THE EXERCISE ->
Without the pictures, extract every line from the start of the material to the line containing "COL = sc.collection", both ends included.
* START SUPPLIED MATERIAL *
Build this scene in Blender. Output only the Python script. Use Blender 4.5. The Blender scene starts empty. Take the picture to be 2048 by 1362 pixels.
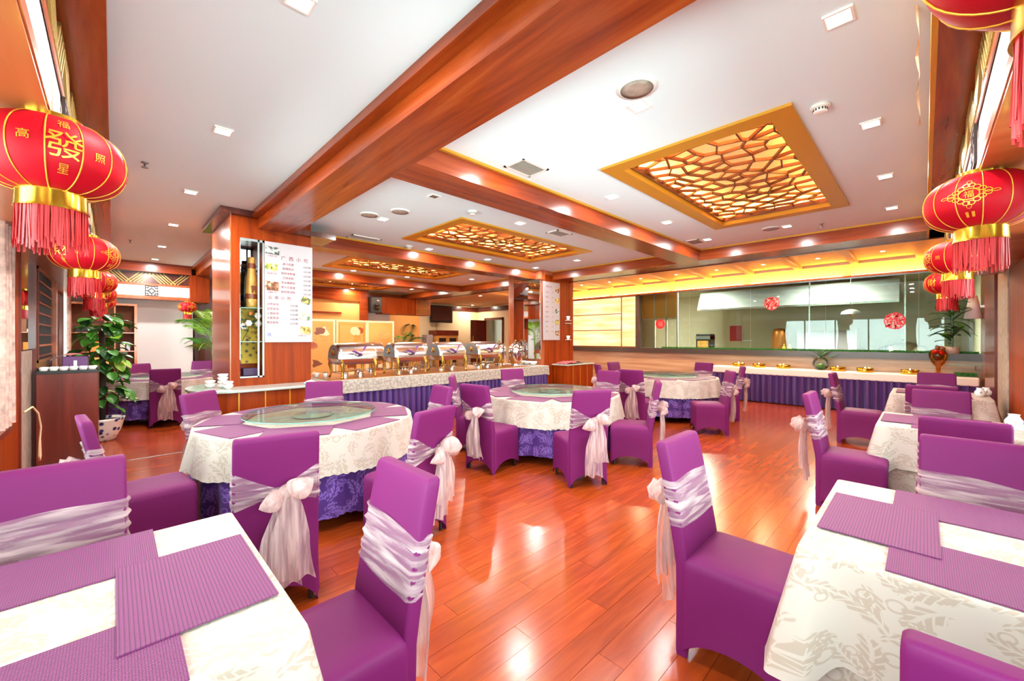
import bpy, math, random
from mathutils import Vector, Matrix
from mathutils.geometry import delaunay_2d_cdt

PI = math.pi
sc = bpy.context.scene
COL = sc.collection

# ------------------------------------------------------------------ camera
# world: +X runs towards the right vanishing point, +Y towards the left one, Z up; the camera stands in the window corner
cam_d = bpy.data.cameras.new('camera')
cam_d.sensor_width = 36.0
cam_d.lens = 811.0 / 2048.0 * 36.0
cam_d.shift_y = -5.0 / 2048.0
cam_d.clip_start = 0.05
cam = bpy.data.objects.new('camera', cam_d)
COL.objects.link(cam)
cam.location = (0.0, 0.0, 1.5)
cam.rotation_euler = (PI / 2, 0, math.radians(-44.5))
sc.camera = cam

# ------------------------------------------------------------------ world, daylight, exposure
sc.view_settings.view_transform = 'Standard'
sc.view_settings.look = 'None'
sc.view_settings.exposure = 0.58
sc.view_settings.gamma = 1.0
sc.view_settings.use_curve_mapping = False
world = bpy.data.worlds.new('World')
sc.world = world
world.use_nodes = True
wbg = world.node_tree.nodes['Background']
wbg.inputs['Color'].default_value = (0.86, 0.965, 1.0, 1)
wbg.inputs['Strength'].default_value = 15.0
sc.cycles.max_bounces = 10
sc.cycles.diffuse_bounces = 5
sc.cycles.glossy_bounces = 4
sc.cycles.transparent_max_bounces = 24
sc.cycles.caustics_reflective = False
sc.cycles.caustics_refractive = False
sc.cycles.sample_clamp_indirect = 6.0

DOWNLIGHT_W = 19.0      # each recessed ceiling lamp
COVE_E = 110.0          # warm LED strip above the kitchen glass
COFFER_E = 85.0         # warm LED strips inside the ceiling lattices


def area_lamp(name, loc, rot, sx, sy, power, color=(1, 1, 1), portal=False):
    d = bpy.data.lights.new(name, 'AREA')
    d.shape = 'RECTANGLE'
    d.size = sx
    d.size_y = sy
    d.energy = power
    d.color = color
    d.cycles.is_portal = portal
    o = bpy.data.objects.new(name, d)
    o.location = loc
    o.rotation_euler = rot
    COL.objects.link(o)
    return o


# portals only guide the sky's light through the window openings
area_lamp('daylight_portal', (-0.70, 2.3, 1.58), (0, -PI / 2, 0), 1.55, 5.75, 1, portal=True)
area_lamp('daylight_portal', (2.55, -0.77, 1.58), (PI / 2, 0, 0), 6.2, 1.55, 1, portal=True)
area_lamp('daylight_portal', (-0.70, 11.25, 1.58), (0, -PI / 2, 0), 1.55, 1.9, 1, portal=True)


# ------------------------------------------------------------------ helpers: colours and materials
def lin(h):
    h = h.lstrip('#')
    out = []
    for i in (0, 2, 4):
        c = int(h[i:i + 2], 16) / 255.0
        out.append(c / 12.92 if c <= 0.04045 else ((c + 0.055) / 1.055) ** 2.4)
    return (out[0], out[1], out[2], 1.0)


M = {}


def new_mat(name):
    m = bpy.data.materials.new(name)
    m.use_nodes = True
    M[name] = m
    nt = m.node_tree
    return m, nt, nt.nodes['Principled BSDF']


def plain(name, col, rough=0.5, metal=0.0, coat=0.0, sheen=0.0, spec=0.5, noise=0.0, nscale=30.0, bump=0.0, emit=0.0):
    m, nt, b = new_mat(name)
    b.inputs['Base Color'].default_value = lin(col)
    b.inputs['Roughness'].default_value = rough
    b.inputs['Metallic'].default_value = metal
    b.inputs['Coat Weight'].default_value = coat
    b.inputs['Coat Roughness'].default_value = 0.08
    b.inputs['Sheen Weight'].default_value = sheen
    b.inputs['Specular IOR Level'].default_value = spec
    if emit:
        b.inputs['Emission Color'].default_value = lin(col)
        b.inputs['Emission Strength'].default_value = emit
    if noise or bump:
        tc = nt.nodes.new('ShaderNodeTexCoord')
        n = nt.nodes.new('ShaderNodeTexNoise')
        n.inputs['Scale'].default_value = nscale
        n.inputs['Detail'].default_value = 4
        nt.links.new(tc.outputs['Object'], n.inputs['Vector'])
        if noise:
            mx = nt.nodes.new('ShaderNodeHueSaturation')
            mr = nt.nodes.new('ShaderNodeMapRange')
            mr.inputs['From Min'].default_value = 0.3
            mr.inputs['From Max'].default_value = 0.7
            mr.inputs['To Min'].default_value = 1 - noise
            mr.inputs['To Max'].default_value = 1 + noise
            nt.links.new(n.outputs['Fac'], mr.inputs['Value'])
            nt.links.new(mr.outputs['Result'], mx.inputs['Value'])
            mx.inputs['Color'].default_value = lin(col)
            nt.links.new(mx.outputs['Color'], b.inputs['Base Color'])
        if bump:
            bp = nt.nodes.new('ShaderNodeBump')
            bp.inputs['Strength'].default_value = bump
            bp.inputs['Distance'].default_value = 0.004
            nt.links.new(n.outputs['Fac'], bp.inputs['Height'])
            nt.links.new(bp.outputs['Normal'], b.inputs['Normal'])
    return m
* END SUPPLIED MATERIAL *
COMPLETED EXERCISE ->
Build this scene in Blender. Output only the Python script. Use Blender 4.5. The Blender scene starts empty. Take the picture to be 2048 by 1362 pixels.
import bpy, math, random
from mathutils import Vector, Matrix
from mathutils.geometry import delaunay_2d_cdt

PI = math.pi
sc = bpy.context.scene
COL = sc.collection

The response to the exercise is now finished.